:: Your task ::
Repeat everything in the material exactly.

:: Given material ::
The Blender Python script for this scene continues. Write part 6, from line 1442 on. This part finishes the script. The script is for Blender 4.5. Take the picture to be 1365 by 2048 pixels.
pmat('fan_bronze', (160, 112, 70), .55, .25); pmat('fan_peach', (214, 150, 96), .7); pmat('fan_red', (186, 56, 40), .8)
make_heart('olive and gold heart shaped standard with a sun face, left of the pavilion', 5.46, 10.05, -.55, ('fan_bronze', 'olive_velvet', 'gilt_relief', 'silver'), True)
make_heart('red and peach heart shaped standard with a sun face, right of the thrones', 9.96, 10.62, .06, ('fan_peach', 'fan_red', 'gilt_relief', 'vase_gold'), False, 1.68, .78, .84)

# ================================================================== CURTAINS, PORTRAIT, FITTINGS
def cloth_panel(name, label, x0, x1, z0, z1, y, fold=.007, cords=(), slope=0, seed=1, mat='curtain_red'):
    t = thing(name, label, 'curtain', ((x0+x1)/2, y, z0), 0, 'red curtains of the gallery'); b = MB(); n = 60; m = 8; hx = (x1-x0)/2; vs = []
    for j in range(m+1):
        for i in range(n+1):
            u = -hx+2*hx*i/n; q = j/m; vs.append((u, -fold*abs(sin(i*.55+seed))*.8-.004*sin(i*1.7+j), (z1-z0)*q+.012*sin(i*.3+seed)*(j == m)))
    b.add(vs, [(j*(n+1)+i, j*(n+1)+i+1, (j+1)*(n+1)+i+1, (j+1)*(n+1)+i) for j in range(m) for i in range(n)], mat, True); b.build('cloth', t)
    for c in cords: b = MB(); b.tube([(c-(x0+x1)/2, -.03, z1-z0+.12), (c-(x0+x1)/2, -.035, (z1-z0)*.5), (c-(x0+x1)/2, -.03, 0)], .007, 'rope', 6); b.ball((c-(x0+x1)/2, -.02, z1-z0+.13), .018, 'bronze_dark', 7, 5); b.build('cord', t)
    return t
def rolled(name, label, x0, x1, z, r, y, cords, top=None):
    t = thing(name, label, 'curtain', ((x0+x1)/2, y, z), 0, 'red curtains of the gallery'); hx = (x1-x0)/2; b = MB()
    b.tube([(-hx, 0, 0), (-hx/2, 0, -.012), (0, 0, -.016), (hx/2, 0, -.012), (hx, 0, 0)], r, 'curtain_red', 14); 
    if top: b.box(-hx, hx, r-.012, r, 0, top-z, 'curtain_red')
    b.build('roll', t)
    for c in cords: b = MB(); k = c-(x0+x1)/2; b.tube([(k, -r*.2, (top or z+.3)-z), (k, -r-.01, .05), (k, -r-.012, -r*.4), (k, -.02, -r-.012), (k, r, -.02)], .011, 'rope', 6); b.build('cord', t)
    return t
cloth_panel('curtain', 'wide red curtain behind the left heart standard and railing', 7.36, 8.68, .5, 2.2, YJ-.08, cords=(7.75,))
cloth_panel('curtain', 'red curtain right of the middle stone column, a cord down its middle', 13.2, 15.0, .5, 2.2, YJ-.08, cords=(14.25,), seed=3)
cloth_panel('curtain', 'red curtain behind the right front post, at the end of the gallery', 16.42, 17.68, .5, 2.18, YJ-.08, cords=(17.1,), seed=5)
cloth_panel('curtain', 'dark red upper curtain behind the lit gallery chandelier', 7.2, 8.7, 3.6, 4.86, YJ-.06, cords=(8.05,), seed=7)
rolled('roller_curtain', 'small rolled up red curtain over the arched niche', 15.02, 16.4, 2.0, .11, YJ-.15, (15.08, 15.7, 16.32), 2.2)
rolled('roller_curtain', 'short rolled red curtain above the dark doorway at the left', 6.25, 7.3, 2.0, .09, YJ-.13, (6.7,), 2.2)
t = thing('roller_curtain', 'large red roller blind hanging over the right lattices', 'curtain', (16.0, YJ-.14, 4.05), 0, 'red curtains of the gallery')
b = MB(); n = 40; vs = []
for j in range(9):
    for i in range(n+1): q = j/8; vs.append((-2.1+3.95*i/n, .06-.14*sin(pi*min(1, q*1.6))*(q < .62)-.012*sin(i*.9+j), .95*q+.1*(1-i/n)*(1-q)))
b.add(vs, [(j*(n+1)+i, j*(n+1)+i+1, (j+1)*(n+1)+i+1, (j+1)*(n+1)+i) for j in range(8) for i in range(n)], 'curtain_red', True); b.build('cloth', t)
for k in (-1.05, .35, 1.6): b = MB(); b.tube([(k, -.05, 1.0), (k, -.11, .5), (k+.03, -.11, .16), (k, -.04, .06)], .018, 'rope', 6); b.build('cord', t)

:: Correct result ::
The Blender Python script for this scene continues. Write part 6, from line 1442 on. This part finishes the script. The script is for Blender 4.5. Take the picture to be 1365 by 2048 pixels.
pmat('fan_bronze', (160, 112, 70), .55, .25); pmat('fan_peach', (214, 150, 96), .7); pmat('fan_red', (186, 56, 40), .8)
make_heart('olive and gold heart shaped standard with a sun face, left of the pavilion', 5.46, 10.05, -.55, ('fan_bronze', 'olive_velvet', 'gilt_relief', 'silver'), True)
make_heart('red and peach heart shaped standard with a sun face, right of the thrones', 9.96, 10.62, .06, ('fan_peach', 'fan_red', 'gilt_relief', 'vase_gold'), False, 1.68, .78, .84)

# ================================================================== CURTAINS, PORTRAIT, FITTINGS
def cloth_panel(name, label, x0, x1, z0, z1, y, fold=.007, cords=(), slope=0, seed=1, mat='curtain_red'):
    t = thing(name, label, 'curtain', ((x0+x1)/2, y, z0), 0, 'red curtains of the gallery'); b = MB(); n = 60; m = 8; hx = (x1-x0)/2; vs = []
    for j in range(m+1):
        for i in range(n+1):
            u = -hx+2*hx*i/n; q = j/m; vs.append((u, -fold*abs(sin(i*.55+seed))*.8-.004*sin(i*1.7+j), (z1-z0)*q+.012*sin(i*.3+seed)*(j == m)))
    b.add(vs, [(j*(n+1)+i, j*(n+1)+i+1, (j+1)*(n+1)+i+1, (j+1)*(n+1)+i) for j in range(m) for i in range(n)], mat, True); b.build('cloth', t)
    for c in cords: b = MB(); b.tube([(c-(x0+x1)/2, -.03, z1-z0+.12), (c-(x0+x1)/2, -.035, (z1-z0)*.5), (c-(x0+x1)/2, -.03, 0)], .007, 'rope', 6); b.ball((c-(x0+x1)/2, -.02, z1-z0+.13), .018, 'bronze_dark', 7, 5); b.build('cord', t)
    return t
def rolled(name, label, x0, x1, z, r, y, cords, top=None):
    t = thing(name, label, 'curtain', ((x0+x1)/2, y, z), 0, 'red curtains of the gallery'); hx = (x1-x0)/2; b = MB()
    b.tube([(-hx, 0, 0), (-hx/2, 0, -.012), (0, 0, -.016), (hx/2, 0, -.012), (hx, 0, 0)], r, 'curtain_red', 14); 
    if top: b.box(-hx, hx, r-.012, r, 0, top-z, 'curtain_red')
    b.build('roll', t)
    for c in cords: b = MB(); k = c-(x0+x1)/2; b.tube([(k, -r*.2, (top or z+.3)-z), (k, -r-.01, .05), (k, -r-.012, -r*.4), (k, -.02, -r-.012), (k, r, -.02)], .011, 'rope', 6); b.build('cord', t)
    return t
cloth_panel('curtain', 'wide red curtain behind the left heart standard and railing', 7.36, 8.68, .5, 2.2, YJ-.08, cords=(7.75,))
cloth_panel('curtain', 'red curtain right of the middle stone column, a cord down its middle', 13.2, 15.0, .5, 2.2, YJ-.08, cords=(14.25,), seed=3)
cloth_panel('curtain', 'red curtain behind the right front post, at the end of the gallery', 16.42, 17.68, .5, 2.18, YJ-.08, cords=(17.1,), seed=5)
cloth_panel('curtain', 'dark red upper curtain behind the lit gallery chandelier', 7.2, 8.7, 3.6, 4.86, YJ-.06, cords=(8.05,), seed=7)
rolled('roller_curtain', 'small rolled up red curtain over the arched niche', 15.02, 16.4, 2.0, .11, YJ-.15, (15.08, 15.7, 16.32), 2.2)
rolled('roller_curtain', 'short rolled red curtain above the dark doorway at the left', 6.25, 7.3, 2.0, .09, YJ-.13, (6.7,), 2.2)
t = thing('roller_curtain', 'large red roller blind hanging over the right lattices', 'curtain', (16.0, YJ-.14, 4.05), 0, 'red curtains of the gallery')
b = MB(); n = 40; vs = []
for j in range(9):
    for i in range(n+1): q = j/8; vs.append((-2.1+3.95*i/n, .06-.14*sin(pi*min(1, q*1.6))*(q < .62)-.012*sin(i*.9+j), .95*q+.1*(1-i/n)*(1-q)))
b.add(vs, [(j*(n+1)+i, j*(n+1)+i+1, (j+1)*(n+1)+i+1, (j+1)*(n+1)+i) for j in range(8) for i in range(n)], 'curtain_red', True); b.build('cloth', t)
for k in (-1.05, .35, 1.6): b = MB(); b.tube([(k, -.05, 1.0), (k, -.11, .5), (k+.03, -.11, .16), (k, -.04, .06)], .018, 'rope', 6); b.build('cord', t)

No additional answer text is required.